In aviation safety, the term safety culture is frequently mentioned, but what does it really mean in practice? More importantly, how can an organization manage its culture to improve safety outcomes?

To answer this, we turn to Don Arendt’s “Model of Organizational Culture”, which draws from Stanford psychologist Albert Bandura and safety expert E. Scott Geller. Arendt’s model frames culture as a dynamic system composed of three elements: System/Environment, Psychology, and Behavior. Understanding these elements helps organizations manage aviation safety culture deliberately rather than leaving it to chance.


System and Environment: Foundation for Aviation Safety Culture


Arendt identifies the system and environment as the most tangible part of culture and the one management can influence directly. This includes:


  • Policies and procedures

  • Organizational structure

  • Accountability systems

  • Equipment, facilities, and software

  • External factors like regulations, contracts, and market forces


In a Safety Management System (SMS), this is where documented processes, risk controls, and compliance frameworks reside. Leadership has the clearest opportunity to make deliberate improvements here.
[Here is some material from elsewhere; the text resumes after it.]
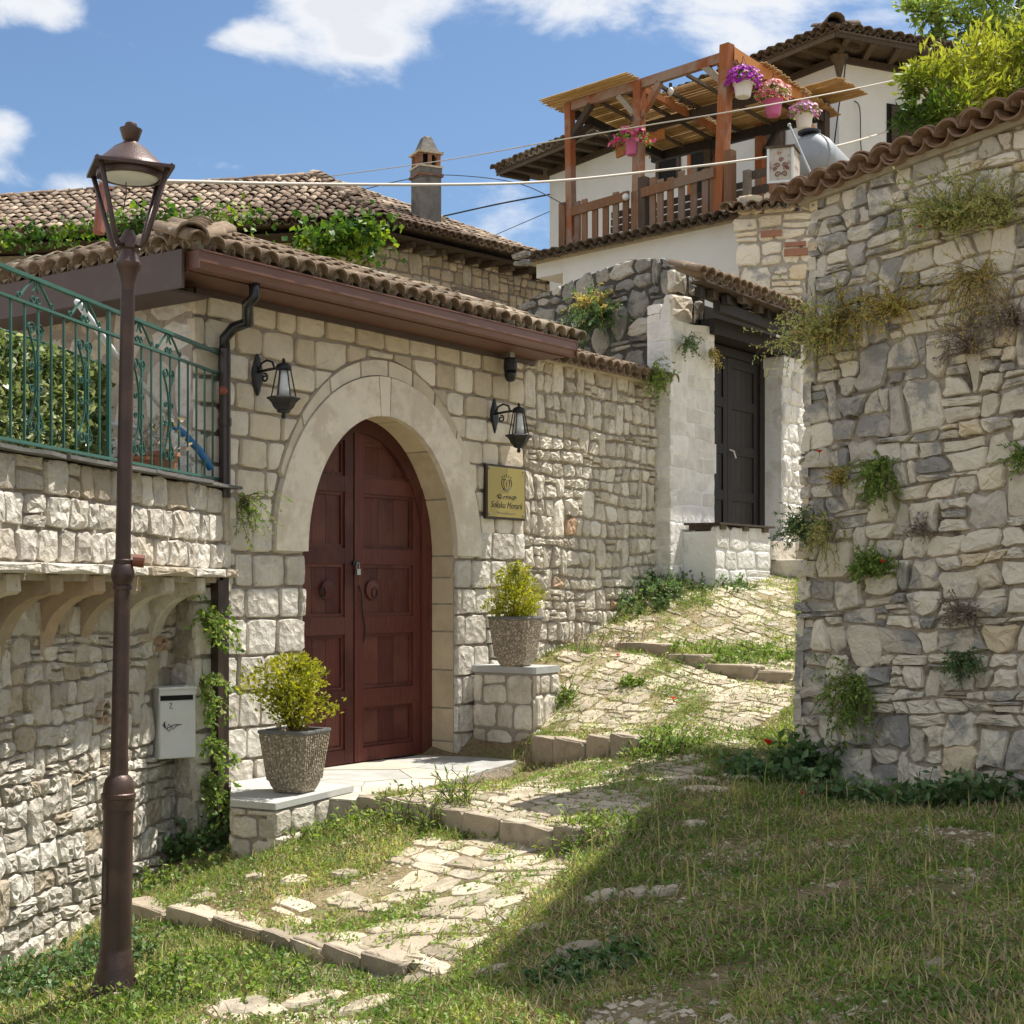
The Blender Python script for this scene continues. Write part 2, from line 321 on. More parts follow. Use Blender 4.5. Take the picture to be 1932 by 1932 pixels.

“The organization’s policy, organizational structure, accountability frameworks, procedures, controls, facilities, equipment, and software… all reside in this element.” — Don Arendt, A Model of Organizational Culture


Psychology: Building a Positive Aviation Safety Culture Mindset


Culture is also shaped by how people think and feel about the system and the organization. Arendt highlights that psychological elements are influenced by:


  • National and professional cultures

  • Industry norms and shared experiences

  • Leadership tone and behavior


While you cannot directly manage thoughts and feelings, you can influence them. Surveys, interviews, and feedback tools help organizations understand employees’ perceptions of safety, leadership, and their role.


“You can’t make how people think and feel a matter of policy, although policies can affect how people think and feel.” — Don Arendt, A Model of Organizational Culture


Behavior: Observing Actions that Reflect Aviation Safety Culture


The final element is what people actually do. Behavior is influenced by both system resources and psychology, and shaped by leaders and peer modeling.


Observed behaviors during audits may not reflect day-to-day operations. This underscores the importance of a strong reporting culture:


“Employee reporting systems… provide a means of finding out what’s really going on.” — Don Arendt, A Model of Organizational Culture


Observing behaviors through sampling, shadowing, and reporting systems provides a more complete picture of aviation safety culture in action.


Measuring the Elements to Improve Aviation Safety Culture


Arendt’s model also offers guidance on measurement:


  • System/Environment: audits, documented standards, inspections

  • Behavior: sampling, shadowing, reporting systems

  • Psychology: surveys and interviews


Measuring all three provides a holistic understanding of aviation safety culture, beyond just what is written in procedures.


Final Thought: Managing Aviation Safety Culture for Better Outcomes


Arendt emphasizes that safety culture is not simply “good” or “bad”. What matters is how organizations actively manage, measure, and adapt the system to achieve desired safety outcomes.


“There’s no such thing as a ‘good’ or ‘bad’ safety culture… The important thing is how we manage, measure, and constantly adapt the system to get the safety outcomes that we want.” — Don Arendt, A Model of Organizational Culture


Every organization has a culture. A strong SMS doesn’t just document safety, it actively shapes systems, psychology, and behavior to improve aviation safety culture.


Source:

This post is based on Don Arendt’s paper, A Model of Organizational Culture, which draws from Dr. E. Scott Geller’s The Psychology of Safety Handbook and the work of Stanford psychologist Albert Bandura.